"I know that there are parts of your life you do not want to hand over to me, but that is alright. I have a plan anyway. Do not ever think that your plans or my plans are aligned. My will finds its way out. You may choose and not choose, and irregardless I AM. I am going to take the portion of your life you HAVE given me and do something so amazing, so unlike anything you could ever imagine, that you cannot help but give me everything you have or ever could dream of having. You will want to seek out things to place in my hands. Watch and see."
These were the words that God was speaking to me as I was driving back to college today. I recognize there are parts of me that I, for some reason, cannot seem to just let God work out. I think this is such a clear revelation to my painting and what God was saying in Joel, yet it is something applicable for me and my own life. I recommend you read the book of Joel personally and to understand the thought behind the painting and my blog. God was sending a message to his people about giving there lives to him. The majority of them only gave a portion of there life to him, and so they were going to be punished...BUT, the most beautiful characteristic of God is that is an unlimited being. My decisions do not limit him or his plan in anyway. He can either work through me or around me. The same goes for the people in Joel. God could still do an amazing even through their denial of him.
This quote is from the first chapter.
"The Devastation of Locusts The word of the LORD that came to Joel, the son of Pethuel:
Hear this, O elders, And listen, all inhabitants of the land Has anything like this happened in your days Or in your fathers' days? Tell your sons about it, And let your sons tell their sons, And their sons the next generation.

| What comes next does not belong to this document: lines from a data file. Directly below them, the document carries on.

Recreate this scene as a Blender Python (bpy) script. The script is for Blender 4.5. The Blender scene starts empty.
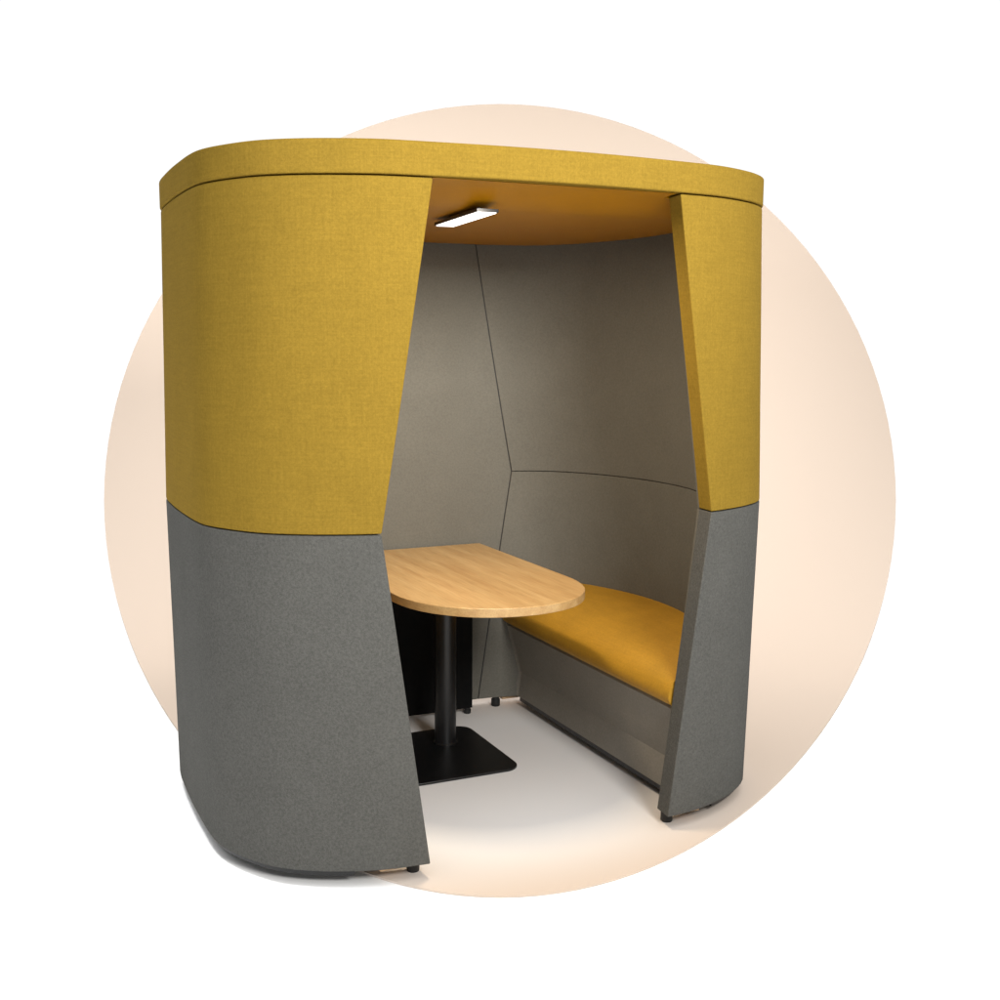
import bpy, bmesh, math, random
from mathutils import Vector, Matrix
random.seed(3)
S = bpy.context.scene
COL = S.collection
YC = 0.69                     # middle of the pod, front to back (metres; the front face is near y = 0)
ZB, ZM, ZT = 0.040, 1.000, 1.944   # underside of the walls, seam between grey and yellow, top of the walls

# ------------------------------------------------------------------ materials
def new_mat(name):
    m = bpy.data.materials.new(name); m.use_nodes = True
    nt = m.node_tree; b = nt.nodes['Principled BSDF']
    return m, nt, b

def nd(nt, typ, **kw):
    n = nt.nodes.new(typ)
    for k, v in kw.items():
        if hasattr(n, k): setattr(n, k, v)
        else: n.inputs[k].default_value = v
    return n

def ramp(nt, fac, stops):
    r = nt.nodes.new('ShaderNodeValToRGB')
    els = r.color_ramp.elements
    while len(els) < len(stops): els.new(0.5)
    for e, (p, c) in zip(els, stops):
        e.position = p; e.color = (c[0], c[1], c[2], 1)
    nt.links.new(fac, r.inputs['Fac'])
    return r

def mixc(nt, fac, a, b, blend='MIX'):
    m = nt.nodes.new('ShaderNodeMix'); m.data_type = 'RGBA'; m.blend_type = blend
    if isinstance(fac, (int, float)): m.inputs[0].default_value = fac
    else: nt.links.new(fac, m.inputs[0])
    for i, v in ((6, a), (7, b)):
        if isinstance(v, tuple): m.inputs[i].default_value = (*v, 1)
        else: nt.links.new(v, m.inputs[i])
    return m.outputs[2]

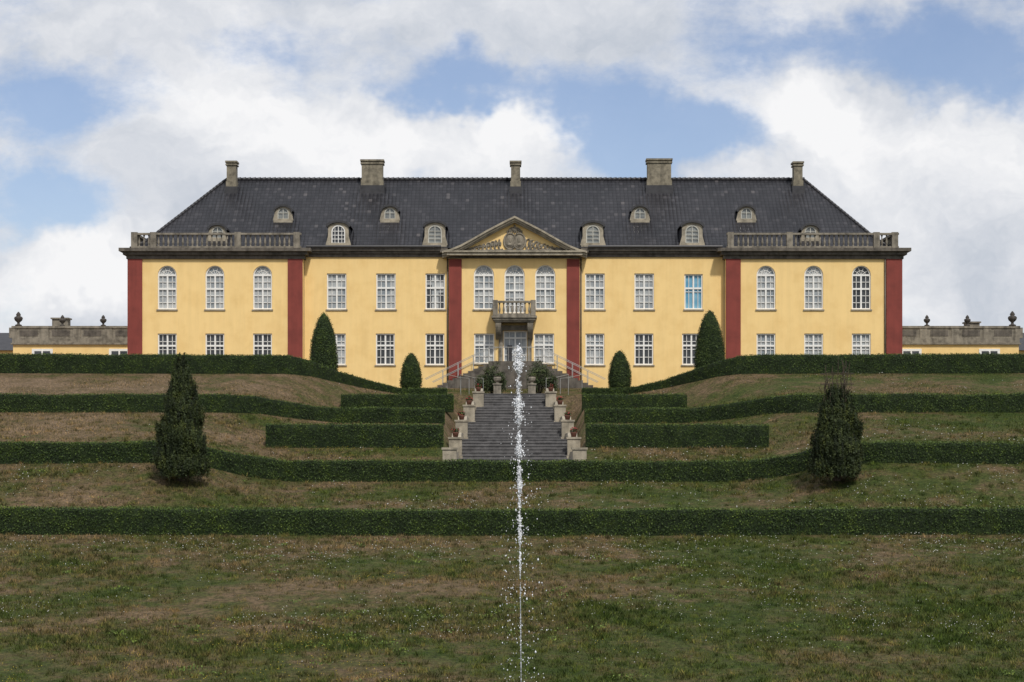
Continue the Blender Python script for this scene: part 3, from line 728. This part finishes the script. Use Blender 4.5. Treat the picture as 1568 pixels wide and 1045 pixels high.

What the gnawing locust has left, the swarming locust has eaten; And what the swarming locust has left, the creeping locust has eaten; And what the creeping locust has left, the stripping locust has eaten. Awake, drunkards, and weep; And wail, all you wine drinkers, On account of the sweet wine That is cut off from your mouth. For a nation has invaded my land, Mighty and without number; Its teeth are the teeth of a lion, And it has the fangs of a lioness."
This is part of the inspiration for my painting. The locuts that devour the land are discribed as a band of soldiers. They even go on to say that when they come they sound like chariots approaching. I imagined looking at the locusts and painting what I would imagine seeing. From far away they would seem like soldiers but the closer they flew, the more they became like locusts.
"Their appearance is like the appearance of horses; And like war horses, so they run. With a noise as of chariots They leap on the tops of the mountains, Like the crackling of a flame of fire consuming the stubble, Like a mighty people arranged for battle. Before them the people are in anguish; All faces turn pale. They run like mighty men, They climb the wall like soldiers" (This is part of chapter two)
There is always hope with God. He promises it to the people who seek His face:
"Then I will make up to you for the years That the swarming locust has eaten, The creeping locust, the stripping locust and the gnawing locust, My great army which I sent among you. "You will have plenty to eat and be satisfied And praise the name of the LORD your God, Who has dealt wondrously with you; Then My people will never be put to shame. "Thus you will know that I am in the midst of Israel, And that I am the LORD your God, And there is no other; And My people will never be put to shame."
4 comments:
Very Awesome! I like this a lot.
Kaylee, I know I already complimented your painting in class, but I have to do it again. It's beautiful! Great job.
First, GREAT painting!
Second, I have to say that I can identify to some extent with what you felt the Lord was saying to you. I have spent so much of my life trying to pry my fearful hands open to relinquish myself and my control of things, yet it seems that God has not been working in that way. Rather, He seems almost to be wooing me into submission (which is strange for me to say). I have been reading John Piper's book "Desiring God," and I have found that as I relax (that is, stop trying so hard) and as I find God to be more beautiful and more trustworthy and more loving than I ever before believed, I let things go almost unwittingly and definitely gladly as I gain Christ (Phil 3:7-8). I recommend that book, for he deals much with God and God's ways being so desirable, that His desirability becomes our motivation - kind of like what you felt God was saying about His plans for your life. Good stuff!